Despite this proximity to power, the Leavitts did not intervene to stop Ferreira’s removal. In an administration known for bending rules for loyalists and intervening in federal processes for personal benefit, their silence is telling. As one observer put it, in a White House where loyalty equals protection, the lack of intervention suggests a deliberate choice. If the Leavitts had wanted Ferreira to stay, they had the most powerful lifeline in the country sitting in their own family. That lifeline was never used.
Meanwhile, Ferreira remains detained at the South Louisiana ICE Processing Center, facing removal proceedings. Her sister, Graziela Dos Santos Rodrigues, has launched a GoFundMe campaign to help cover legal expenses as the family fights to keep her in the United States. "Anyone who knows Bruna knows the kind of person she is. She is hardworking, kind, and always the first to offer help when someone needs it," Rodrigues wrote in a fundraising post.
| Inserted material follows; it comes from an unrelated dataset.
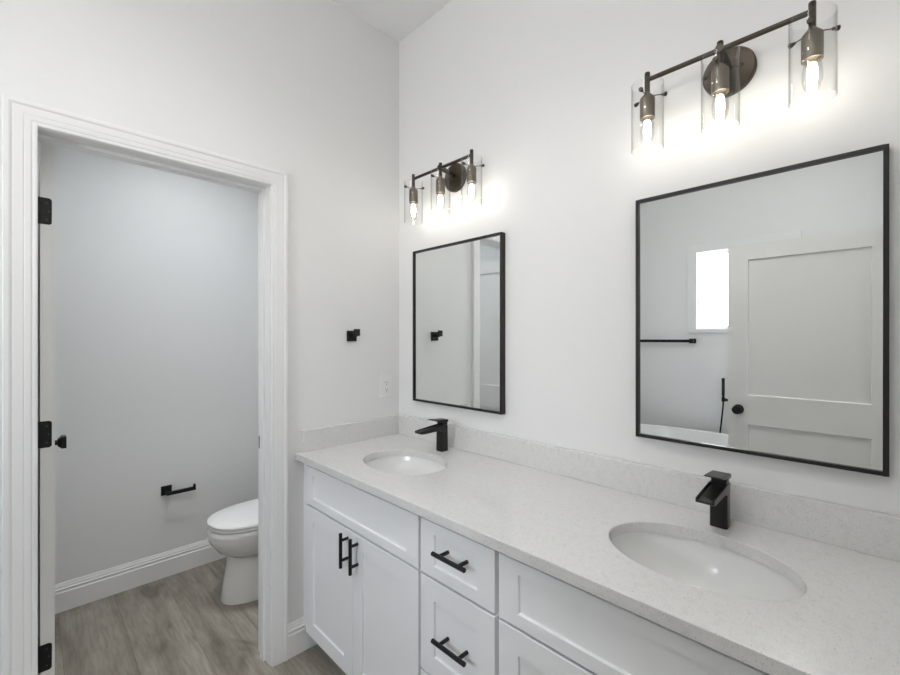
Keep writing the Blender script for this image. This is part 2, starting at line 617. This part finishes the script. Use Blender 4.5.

The broader context is impossible to ignore. The Trump administration has ramped up immigration enforcement, pulling resources from several agencies to fulfill the president’s pledge of mass deportation. Nonviolent migrants without legal status, DACA recipients, and even green card holders have been swept up in the crackdown. Karoline Leavitt herself has publicly stated that anyone living in the country illegally is considered a "criminal," echoing the administration’s hardline stance.
For Ferreira, the personal and political have collided with devastating effect. A mother on the verge of gaining legal status—and with it, the power to challenge the status quo—was removed at the one moment that ensured her absence would benefit those with the most to gain. The outcome leaves a child permanently in the care of his father, a mother in detention, and a powerful family insulated from a potentially awkward public narrative.
This story, overlooked by much of the national media, is more than a routine immigration case. It is a window into how family law, federal power, and political access can intersect in ways that shape the lives of ordinary people—and, sometimes, those closest to the halls of power themselves.